For affirmance — None.

NOTES

[1] Plaintiff's suit also challenged the former $12 monthly fee as confiscatory and the inclusion in both figures of general governmental costs, especially the expense of educating school children residing in the park, which it contended could be met only by general property taxation and not by a special charge against mobile home owners. It attacked as well other ordinance provisions relating to the permissible number and size of trailer parks in the township and further sought a declaration with respect to the effect of the township's zoning ordinance, which was adopted during the litigation. That ordinance prohibited all trailer parks, thereby making plaintiff's operation a non-conforming use. 50% enlargement of such a use is, however, permitted as of right. Plaintiff claimed that this zoning provision impliedly repealed the limitation in the trailer park ordinance on the allowable number of spaces in a park and thus permitted it to increase the size of its park beyond that limitation. The trial court decided in favor of the township on all these contentions and they were included in a cross-appeal by plaintiff to the Appellate Division. Plaintiff did not cross-petition for certification from the affirmance of these rulings.

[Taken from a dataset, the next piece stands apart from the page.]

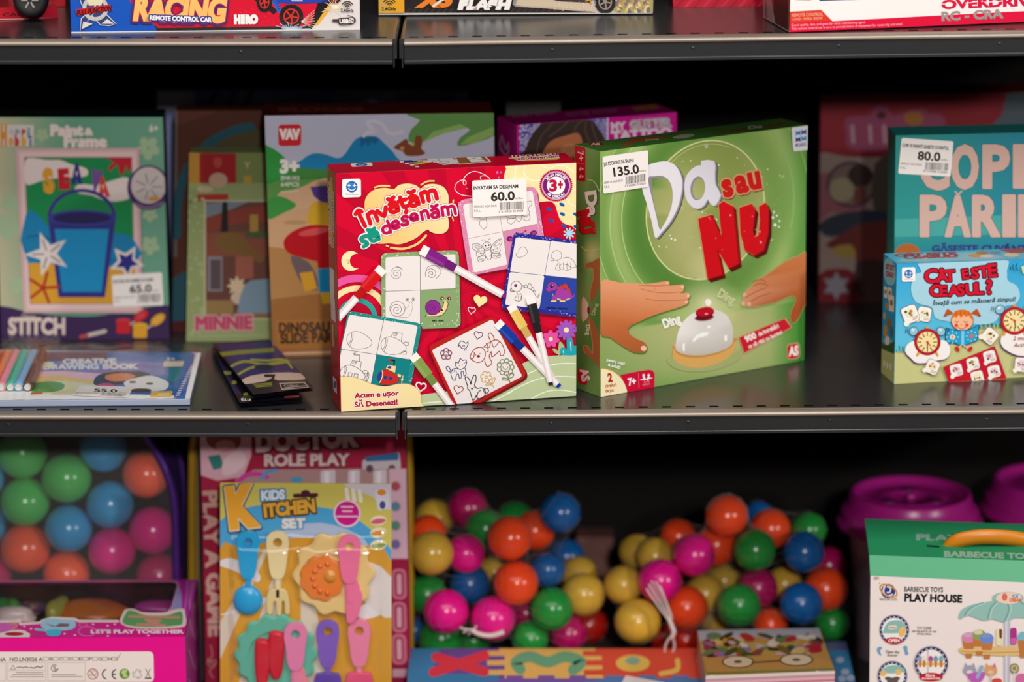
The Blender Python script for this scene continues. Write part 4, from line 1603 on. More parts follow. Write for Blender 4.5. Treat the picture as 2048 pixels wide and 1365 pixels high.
def dome(x, y):
    c = mixc('efece8', 'cfc9c2', ((x - 1350) / 100))
    c = mixc(c, 'b9b4a8', max(0, (y - 665) / 45) * 0.8)
    return mixc(c, 'ffffff', max(0, 1 - math.hypot((x - 1440) / 30, (y - 640) / 24)) * 0.7)


dm = catmull([(864, 800), (876, 700), (915, 605), (985, 530), (1080, 492), (1200, 492), (1280, 535), (1328, 620), (1336, 715), (1318, 780), (1220, 832), (1080, 862), (960, 858), (890, 835)], 5)
a.add([(1090, 690)] + dm, [(0, i + 1, (i + 1) % len(dm) + 1) for i in range(len(dm))], dome)
for q in ([(1000, 740), (1030, 700), (1090, 672), (1140, 675), (1120, 700), (1050, 720), (1010, 755)], [(1120, 620), (1150, 615), (1152, 635), (1122, 640)], [(1262, 700), (1285, 695), (1284, 745), (1264, 745)], [(920, 770), (940, 760), (938, 830), (922, 825)]):
    a.poly(q, 'f6f5f3')
a.ell(1098, 553, 80, 28, '9a5a58', rot=-6)
a.ell(1098, 550, 70, 22, '5a1018', rot=-6)
a.ell(1103, 512, 77, 42, '8c0d1e', rot=-8)
a.ell(1102, 503, 75, 36, 'ba1228', rot=-8)
a.ell(1115, 522, 14, 7, 'e8a0a0', n=10)
a.ell(1130, 430, 26, 30, 'f6efe4')


# hands
def skin(x, y):
    c = mixc('e09a70', 'c46c3c', (y - 585) / 70 + (1290 - x) / 500)
    return mixc(c, 'a65a30', max(0, (y - 640) / 60) * 0.8)


def skin2(x, y):
    c = mixc('c87848', 'a6542a', (y - 520) / 100)
    return mixc(c, 'd99a78', max(0, (1535 - x) / 60))


HL = [(235, 268), (400, 264), (560, 272), (640, 274), (740, 260), (800, 254), (813, 275), (806, 290), (880, 285), (922, 282), (934, 302), (925, 335), (900, 352), (970, 350), (982, 372), (966, 400), (968, 425), (950, 445), (880, 472), (760, 508), (640, 550), (560, 588), (495, 618), (472, 650), (490, 690), (545, 728), (605, 755), (628, 795), (608, 836), (540, 840), (480, 818), (400, 768), (320, 712), (235, 660)]
hp = catmull(HL, 3)
tri = tessellate_polygon([[Vector((x, y, 0)) for x, y in hp]])
a.poly([(x + 6, y + 10) for x, y in hp], '55752f')
a.add(hp, [tuple(t) for t in tri], skin)
for pts in ([(560, 285), (640, 290), (720, 292), (812, 285)], [(580, 318), (700, 345), (800, 350), (900, 342)], [(620, 400), (720, 412), (860, 410), (962, 405)], [(470, 640), (430, 620), (400, 640)]):
    a.line(pts, 5, 'b0683f', smooth=4)
for pts in ([(690, 300), (695, 330)], [(715, 360), (722, 395)], [(615, 280), (618, 292)], [(735, 430), (745, 465)]):
    a.line(pts, 6, 'c98e66', smooth=2)
for x, y, w_, h_, r in ((795, 268, 14, 8, 15), (918, 300, 12, 13, 0), (966, 375, 12, 14, 0), (950, 425, 14, 10, -15), (600, 805, 24, 22, 20)):
    a.ell(x, y, w_, h_, 'eac2a6', rot=r, n=14)
HR = [(1935, 36), (1860, 50), (1780, 80), (1690, 140), (1600, 205), (1520, 250), (1490, 285), (1430, 345), (1415, 380), (1416, 410), (1396, 432), (1410, 460), (1450, 455), (1478, 468), (1580, 450), (1690, 422), (1770, 388), (1830, 374), (1842, 420), (1812, 490), (1798, 545), (1812, 588), (1836, 596), (1872, 550), (1905, 470), (1935, 400)]
hp = catmull(HR, 3)
tri = tessellate_polygon([[Vector((x, y, 0)) for x, y in hp]])
a.line(hp, 8, 'a9b278', closed=True)
a.add(hp, [tuple(t) for t in tri], skin2)
for pts in ([(1500, 290), (1560, 270), (1620, 290)], [(1430, 390), (1520, 340), (1600, 310)], [(1450, 440), (1540, 385), (1640, 350)], [(1500, 255), (1560, 240), (1600, 260)]):
    a.line(pts, 6, '96502c', smooth=4)
for x, y in ((1415, 435), (1465, 440), (1425, 365)):
    a.ell(x, y, 16, 18, 'e0a890', rot=30, n=12)
# lettering
a.text('Ding', 768, 640, 152, 70, 'f3f1ea', ang=20, bold=0.05, skew=0.02)
a.text('Ding', 1197, 378, 150, 72, 'c7cd98', ang=-27, bold=0.04)
a.poly([(1376, 716), (1758, 556), (1814, 634), (1422, 850)], 'dca070')
a.poly([(1382, 716), (1752, 562), (1807, 632), (1425, 842)], 'c6202f')
a.text('900', 1440, 755, 95, 48, 'f4e6e2', ang=24, bold=0.05)
a.text('de întrebări', 1545, 706, 180, 34, 'f4e6e2', ang=24, bold=0.03)
a.text('ca să râzi cu lacrimi', 1462, 806, 300, 30, 'f4e6e2', ang=24, bold=0.03)
a.rr([(1772, 770), (1874, 755), (1880, 884), (1768, 902)], 34, 'd9c090')
a.rr([(1776, 775), (1869, 761), (1875, 879), (1772, 897)], 30, 'c0181b')
a.text('AS', 1785, 868, 82, 72, 'f4ece8', ang=8, bold=0.05, skew=0.12)
a.text('pentru copii', 292, 908, 152, 24, 'f2efe6', ang=-13, bold=0.03)
a.text('& adulți', 302, 948, 105, 24, 'f2efe6', ang=-14, bold=0.03)
qc = [(235, 972)] + [(243 + 222 * math.sin(t), 1195 - 223 * math.cos(t)) for t in [0.05 + 0.12 * k for k in range(13)]] + [(462, 1230), (235, 1230)]
a.line(qc[:-2], 12, 'd89a3c')
a.poly([(410, 1022), (560, 992), (640, 980), (672, 986), (688, 1010), (686, 1140), (440, 1200), (460, 1160)], 'cb1038')
a.poly(qc, 'f4e6bc')
a.text('2', 305, 1080, 40, 66, 'b0301e', ang=6, bold=0.05)
a.text('niveluri', 285, 1128, 92, 30, 'b5591c', ang=8, bold=0.03)
a.text('de joc', 285, 1168, 70, 28, 'b5591c', ang=8, bold=0.03)
a.text('7+', 474, 1110, 66, 56, 'f5eceb', ang=9, bold=0.05)
a.line([(556, 1010), (560, 1125)], 3, 'e58a9a')
for x in (598, 640):
    a.ell(x, 1025, 11, None, 'f5eceb', n=10)
    a.line([(x, 1040), (x + (10 if x < 610 else -10), 1058)], 16, 'f5eceb')
a.line([(575, 1062), (620, 1058), (665, 1048)], 8, 'f5eceb')
a.text('2-6', 598, 1088, 48, 22, 'e9a0ac', ang=9)
a.text('jucători', 590, 1110, 62, 16, 'e9a0ac', ang=9)
# maker's tab
a.frame(1140, 230, 4.096)
a.rr([(1806, 102), (1960, 72), (1960, 282), (1822, 298)], 20, 'e2dfe8')
for x, y, c in ((1862, 145, '2f86c8'), (1908, 137, '24508e'), (1862, 198, '2c3f88'), (1908, 190, '2f93d0')):
    a.poly([(x - 20, y - 16), (x, y - 8), (x + 20, y - 22), (x + 20, y + 20), (x, y + 12), (x - 20, y + 24)], c)
a.text('MEGABLEU', 1842, 260, 88, 26, '4a4a70', ang=7, bold=0.02)
a.build('front_panel', GREEN.root, PRINT_DEEP)
price_sticker(GREEN.root, a, [(1202.5, 313), (1294.5, 300), (1295, 373), (1204, 387)], 'JOS SOCIATATE DA SAU NU', '135.0', ['SERROX ADA BOX', 'S.R.L.'], '5 010840 010003', 5, tw=0.66, px0=0.24, pw=0.56)

a = GREEN.left([(1152, 286), (1199.4, 303), (1199.3, 795), (1152, 771)])


def gside(x, y):
    c = mixc('6f8f4a', '4d7434', 0.5 + 0.5 * math.sin(y / 40.0 + x / 15.0))
    return mixc(c, 'd9c480', max(0, 1 - math.hypot((x - 1185) / 22, (y - 505) / 40)) * 0.8)


a.base(gside, 8, 60)
a.frame(1140, 230, 4.096)
a.line([(150, 520), (200, 540), (240, 620)], 8, 'a9ad72', smooth=4)
a.line([(100, 1060), (150, 1100), (240, 1090)], 6, 'c9b070', smooth=4)
a.rr([(52, 235), (134, 262), (134, 540), (56, 516)], 16, 'b21420')
a.text('7+', 75, 286, 80, 42, 'e6b0a8', ang=-86, bold=0.02)
a.line([(68, 378), (126, 392)], 3, 'd06a66')
for y in (432, 492):
    a.ell(112, y, 8, 9, 'e0a8a0', n=10)
    a.line([(98, y - 10), (90, y + 8)], 12, 'e0a8a0')
a.text('Da', 140, 622, 210, 82, '3b4a2a', ang=-84, bold=0.05)
a.text('Da', 134, 618, 208, 78, 'dcc7bc', ang=-84, bold=0.05)
a.text('sau', 176, 858, 112, 40, 'b01c1a', ang=-84, bold=0.05)
a.text('NU', 74, 778, 190, 72, '6a1110', ang=-80, bold=0.08, grow=5)
a.text('NU', 80, 774, 190, 72, 'b8141a', ang=-80, bold=0.08, grow=4)
a.frame(1140, 500, 4.096)
for H_ in ([(250, 70), (190, 84), (135, 100), (140, 132), (190, 140), (195, 220), (175, 300), (168, 390), (190, 405), (225, 340), (250, 260)], [(250, 960), (205, 910), (130, 830), (120, 770), (150, 775), (190, 840), (185, 720), (160, 560), (175, 540), (215, 620), (250, 740)]):
    hp = catmull(H_, 3)
    a.add(hp, [tuple(t) for t in tessellate_polygon([[Vector((x, y, 0)) for x, y in hp]])], 'a05a32')
    a.line(hp[6:22], 6, 'c07a4a')
a.ell(118, 470, 22, 105, 'b98a58')
a.poly([(112, 372), (140, 395), (156, 430), (160, 480), (152, 540), (128, 562), (110, 555)], 'cfb298', smooth=3)
a.ell(158, 480, 10, 32, '8c1420')
a.text('Ding', 205, 528, 100, 26, 'b9b27a', ang=75, bold=0.03)
a.text('Ding', 138, 600, 84, 30, 'd8cba2', ang=-88, bold=0.03)
a.rr([(72, 945), (148, 972), (148, 1100), (76, 1072)], 26, 'b01418')
a.text('AS', 92, 962, 110, 58, 'e6c8c0', ang=-80, bold=0.05)
a.build('side_panel', GREEN.root, PRINT_DEEP)

a = GREEN.top()
a.base('3f6a2c')
p = [proj(v) for v in (GREEN.B4[0], GREEN.B4[1], GREEN.F4[1], GREEN.F4[0])]
a.frame(1140, 230, 4.096)
a.rr([(150, 232), (255, 222), (285, 245), (165, 255)], 10, '8c1418')
a.text('AS', 170, 248, 75, 16, 'd8c0b8', bold=0.04, ang=2)
a.poly([(425, 235), (520, 195), (640, 180), (780, 178), (800, 190), (700, 205), (560, 225), (450, 260)], '7c4a2a', smooth=3)
a.text('Ding', 620, 214, 110, 14, 'a8a27a', bold=0.03, ang=6)
a.ell(930, 176, 90, 16, 'a39a88', rot=-7)
a.poly([(1150, 160), (1260, 140), (1420, 110), (1500, 95), (1420, 130), (1250, 155)], '6a4026', smooth=3)
a.text('Da', 1460, 118, 120, 22, 'b0aca8', bold=0.05, ang=7)
a.text('sau NU', 1590, 98, 180, 18, '8c1a18', bold=0.05, ang=7)
a.build('top_panel', GREEN.root, PRINT_DEEP)
# ------------------------------------------------------------------ printing: the other boxes of the middle shelf
def mini_card(a, x, y, w, h, ang, seed):
    """small white picture card with a clock corner"""
    rnd = random.Random(seed)
    t = math.radians(ang)
    R = lambda dx, dy: (x + dx * math.cos(t) - dy * math.sin(t), y + dx * math.sin(t) + dy * math.cos(t))
    q = [R(-w, -h), R(w, -h), R(w, h), R(-w, h)]
    a.rr(q, w * 0.5, '7a4a2a')
    a.rr([((p[0] - x) * 0.95 + x, (p[1] - y) * 0.95 + y) for p in q], w * 0.48, 'f3ebe4')
    a.ell(*R(-w * 0.85, h * 0.85), w * 0.34, None, 'f3ebe4', n=14)
    a.ell(*R(0, -h * 0.1), w * 0.62, h * 0.5, rnd.choice(('dfe6c4', 'e6c8d4', 'f0e2b8')), n=16)
    for _ in range(5):
        a.ell(*R(rnd.uniform(-w * 0.5, w * 0.5), rnd.uniform(-h * 0.45, h * 0.3)), w * rnd.uniform(0.08, 0.2), None, rnd.choice(('a0582a', '6a3a24', 'c8783a', '54483a')), n=10)
    for k in range(2):
        p, q2 = R(w * 0.05, h * (0.5 + 0.2 * k)), R(w * 0.75, h * (0.45 + 0.2 * k))
        a.line([p, q2], h * 0.07, '8a6a5a')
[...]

[2] With respect to taxation as real property, see Manhattan Trailer Court and Trailer Sales, Inc. v. Township of North Bergen, 104 N.J. Super. 405 (App. Div. 1969); taxation of personal property, by reason of recent changes in our tax laws, is now largely confined to certain kinds of such property used in business.

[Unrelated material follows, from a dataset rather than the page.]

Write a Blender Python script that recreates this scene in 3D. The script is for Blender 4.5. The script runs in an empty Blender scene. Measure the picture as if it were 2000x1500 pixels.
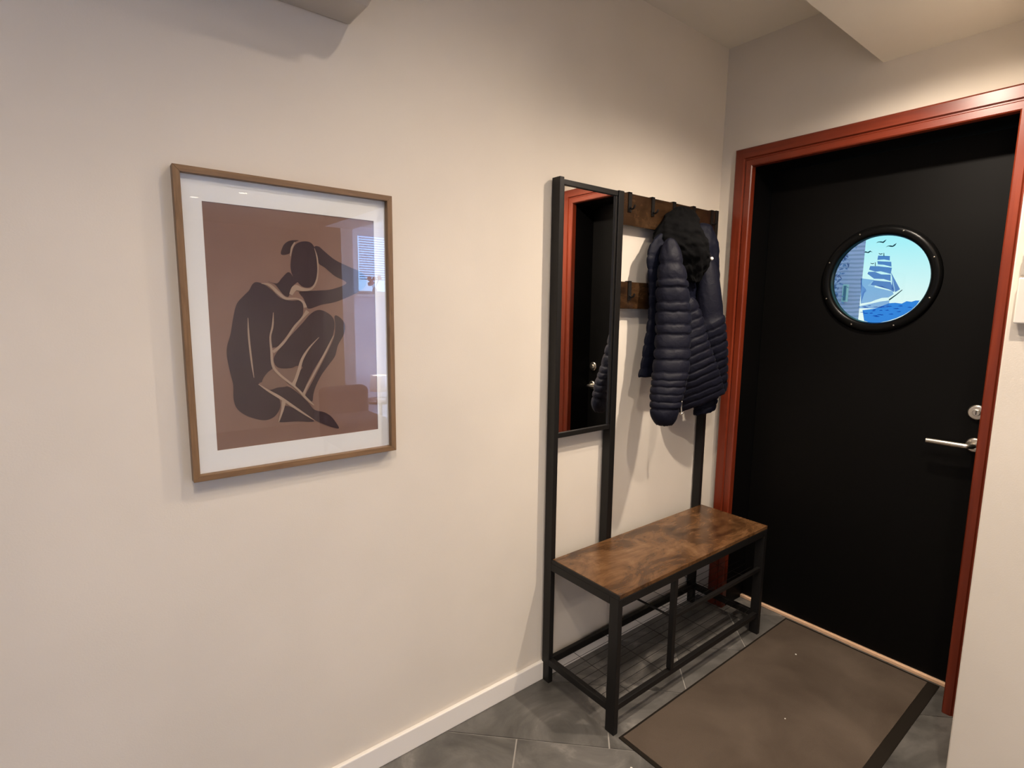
import bpy, bmesh, math, random
from mathutils import Vector, Matrix, noise
random.seed(7)
S = bpy.context.scene
COL = S.collection

# ------------------------------------------------------------------ camera
CAM = Vector((-2.369, -1.4551, 1.4319))
YAW, PIT, ROL, FPX = -0.6685, -0.1361, 0.0122, 1054.92
fwd = Vector((-math.sin(YAW)*math.cos(PIT), math.cos(YAW)*math.cos(PIT), math.sin(PIT)))
rt = Vector((math.cos(YAW), math.sin(YAW), 0)); up = rt.cross(fwd)
r2 = rt*math.cos(ROL)+up*math.sin(ROL); u2 = up*math.cos(ROL)-rt*math.sin(ROL)
cd = bpy.data.cameras.new('camera'); cam = bpy.data.objects.new('camera', cd); COL.objects.link(cam)
m = Matrix((r2, u2, -fwd)).transposed().to_4x4(); m.translation = CAM; cam.matrix_world = m
cd.sensor_fit = 'HORIZONTAL'; cd.sensor_width = 36; cd.lens = FPX/2000*36; cd.clip_start = .02; cd.clip_end = 300
S.camera = cam
# ------------------------------------------------------------------ world / sky
W = bpy.data.worlds.new('sky'); S.world = W; W.use_nodes = True
nt = W.node_tree; bg = nt.nodes['Background']
tc = nt.nodes.new('ShaderNodeTexCoord'); sx = nt.nodes.new('ShaderNodeSeparateXYZ'); cr = nt.nodes.new('ShaderNodeValToRGB')
nt.links.new(tc.outputs['Generated'], sx.inputs[0]); nt.links.new(sx.outputs['Z'], cr.inputs[0]); nt.links.new(cr.outputs[0], bg.inputs[0])
cr.color_ramp.elements[0].position = 0.0; cr.color_ramp.elements[0].color = (.92, 1, .95, 1)
cr.color_ramp.elements[1].position = .14; cr.color_ramp.elements[1].color = (.30, .90, 1, 1)
bg.inputs[1].default_value = .93
S.view_settings.view_transform = 'Standard'; S.view_settings.look = 'None'; S.view_settings.gamma = 1
S.view_settings.use_curve_mapping = False; S.view_settings.exposure = 0.13
# ------------------------------------------------------------------ lamps of the place, plus added fill lamps (fixtures are built further down)
WARM = (1.0, .85, .705)
ZLOW, ZHIGH = 2.346, 2.605
DOWNLIGHTS = [  # x, y, z, watts, beam angle, aim of the swivel spot, label
    (-0.52, -0.86, ZLOW, 96, 167, (0, 0, -1), 'recessed ceiling downlight above the doormat'),
    (-1.55, -0.83, ZHIGH, 40, 150, (.16, 0, -1), 'recessed ceiling downlight between coat rack and picture'),
    (-2.30, -1.30, ZHIGH, 56, 146, (0, 0, -1), 'recessed ceiling downlight in front of the framed print'),
    (-1.25, -1.38, ZHIGH, 80, 120, (.6, 0, -1), 'added ceiling fill lamp tilted towards the black door'),  # added fill for doormat and right wall, tilted to suit
    (-2.60, -1.60, ZHIGH, 36, 150, (0, 0, -1), 'added ceiling fill lamp above the viewer'),  # extra lamp, added to brighten the hall
    (-1.28, -3.50, ZLOW, 95, 156, (0, 0, -1), 'recessed ceiling downlight behind the viewer, nearer of two in the hall'),
    (-1.56, -3.96, ZLOW, 95, 156, (0, 0, -1), 'recessed ceiling downlight behind the viewer, farther of two in the hall'),
]
def area(name, loc, rot, sx_, sy_, w, col):
    l = bpy.data.lights.new(name, 'AREA'); l.shape = 'RECTANGLE'; l.size = sx_; l.size_y = sy_; l.energy = w; l.color = col
    o = bpy.data.objects.new(name, l); COL.objects.link(o); o.location = loc; o.rotation_euler = rot; return o
area('daylight_panel', (2.49, -3.4, 1.5), (0, math.radians(90), 0), 1.3, 1.7, 540, (.42, .56, 1.0))  # added fill panel that brightens the living room for its reflection
area('daylight_panel', (.625, -4.80, 1.945), (math.radians(90), 0, 0), 1.0, .66, 28, (.40, .58, 1.0))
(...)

[3] For a discussion of the various methods utilized elsewhere, see Bartke and Gage, Mobile Homes: Zoning and Taxation, 55 Cornell L. Rev. 491, 519-526 (1970); Note, Toward An Equitable and Workable Program of Mobile Home Taxation, 71 Yale L.J. 702 (1962); Illinois Legislative Council, Bulletin 5-010, Taxation of Mobile Homes (1964); Ohio Department of Taxation, Taxation of House Trailers in Ohio and Other States (1958). A leading case sustaining taxation of mobile homes as real property is New York Mobile Homes Association v. Steckel, 9 N.Y.2d 533, 215 N.Y.S.2d 487, 175 N.E.2d 151 (1961), and one approving a statutorily authorized monthly parking permit fee equal to actual costs of services furnished by the school district and the municipality is Barnes v. City of West Allis, 275 Wis. 31, 81 N.W.2d 75 (1957).

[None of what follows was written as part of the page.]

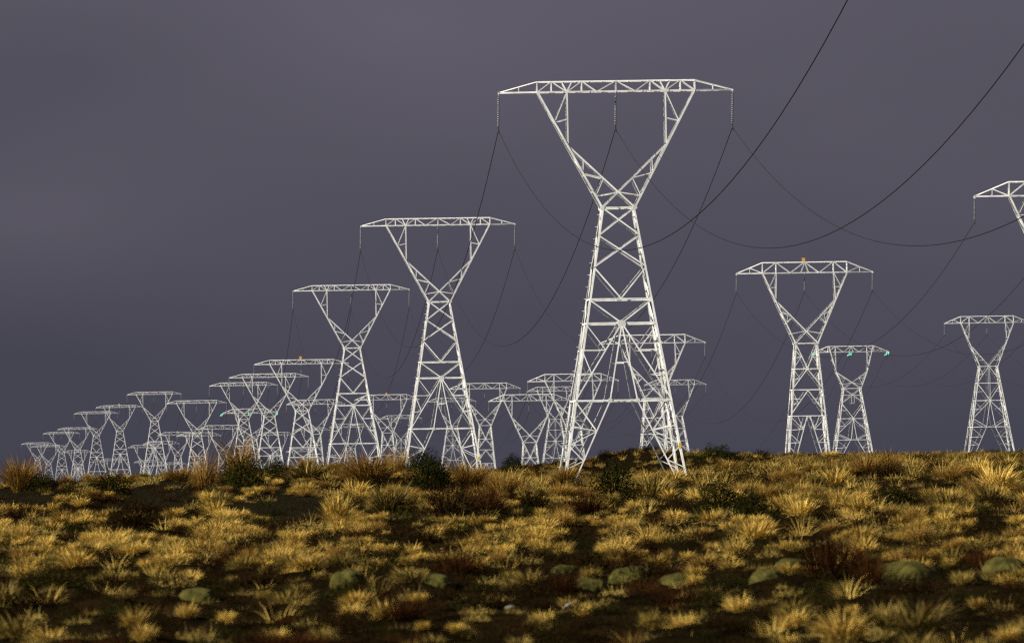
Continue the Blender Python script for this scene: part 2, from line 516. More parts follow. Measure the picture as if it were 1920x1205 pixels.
rows = np.concatenate([np.arange(-60, 60, 6), np.arange(60, 170, .15), np.arange(170, 300, .3), np.arange(300, 700, 1.2), np.arange(700, 1300, 2.5),
                       1300 * np.exp(np.linspace(0, math.log(16), 90))])
cn = np.linspace(-9, 9, 240)
ext = np.array([9.6, 10.6, 12, 14, 17, 21, 27, 36, 50, 75, 120])
cn = np.concatenate([-ext[::-1], cn, ext])
YY, CC = np.meshgrid(rows, cn, indexing='ij')
XX = CC * (np.maximum(YY, 0) + 40) / 100.0 * np.where(np.abs(CC) > 9, 1.0, 1.0)
ZZ = ground_z(XX.ravel(), YY.ravel()).reshape(XX.shape)
nr, nc = XX.shape
me = bpy.data.meshes.new('ground')
vv = np.stack([XX.ravel(), YY.ravel(), ZZ.ravel()], 1).astype(np.float32)
idx = np.arange(nr * nc).reshape(nr, nc)
quads = np.stack([idx[:-1, :-1], idx[:-1, 1:], idx[1:, 1:], idx[1:, :-1]], -1).reshape(-1, 4).astype(np.int32)
def mesh_np(me, v, q):
    me.vertices.add(len(v)); me.vertices.foreach_set('co', np.ascontiguousarray(v, np.float32).ravel())
    k = q.shape[1]
    me.loops.add(q.size); me.loops.foreach_set('vertex_index', np.ascontiguousarray(q, np.int32).ravel())
    me.polygons.add(len(q))
    me.polygons.foreach_set('loop_start', np.arange(0, q.size, k, dtype=np.int32))
    me.polygons.foreach_set('loop_total', np.full(len(q), k, np.int32))
    me.update(calc_edges=True)
mesh_np(me, vv, quads)
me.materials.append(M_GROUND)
me.polygons.foreach_set('use_smooth', np.ones(len(quads), bool))
BARE = [(300, 925, 75, 26), (545, 950, 85, 24), (30, 938, 60, 22), (440, 955, 40, 12)]
gv = vv.astype(float) - EYE
gd_ = np.maximum(gv @ fwd, 1.0)
gx_, gy_ = CX + F * (gv @ rgt) / gd_, CY - F * (gv @ upv) / gd_
gr = np.zeros(len(vv))
for a_, b_, c_, d_ in BARE:
    gr = np.maximum(gr, 1 - sm(.8, 1.5, ((gx_ - a_) / c_) ** 2 + ((gy_ - b_) / (d_ * 1.3)) ** 2))
gr[(vv[:, 1] < 150) | (vv[:, 1] > 290)] = 0
ga_ = me.attributes.new('gravel', 'FLOAT', 'POINT'); ga_.data.foreach_set('value', gr.astype(np.float32))
ground = bpy.data.objects.new('ground', me)
COL.objects.link(ground)
ground["kind"] = "structure"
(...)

[4] N.J.S.A. 40:52-1 covers a large number of businesses and instrumentalities used therein as the permitted subjects of municipal licenses. Essentially all are also proper subjects for police power regulatory ordinances, authorized by N.J.S.A. 40:48-1 and 2. But the latter power does not include the right to require a license; and the inherent right to charge a fee in connection with a purely regulatory non-licensing ordinance has been said to be limited to an amount primarily designed to defray the costs of regulation. See Daniels v. Point Pleasant, 23 N.J. 357, 361 (1957); Edwards v. Mayor and Council of Borough of Moonachie, 3 N.J. 17, 21 (1949).

[5] An earlier pre-Salomon case involving a trailer park license fee ordinance including a weekly space fee, Edwards v. Mayor and Council of Borough of Moonachie, 3 N.J. 17 (1949), may be considered to have inferentially approved the special impact theory as to the amount of the license fee. There the court employed the terminology of the quantum of the fee being "consonant with the value of the privilege." 3 N.J. at 26. The case dealt mainly with a claim that the fee was confiscatory as far as a fair profit was concerned, a question to be dealt with infra.

[6] We are not called upon to and are not to be understood as expressing any opinion as to the validity of the amount of any of the types of license fees involved in the cases just referred to in the light of the limitations placed upon N.J.S.A. 40:52-1 and 2 by Salomon v. Jersey City, supra (12 N.J. 379) heretofore quoted. The Gilbert case (20 N.J. 432) did state the holding of Salomon as one basis for invalidating the license fee.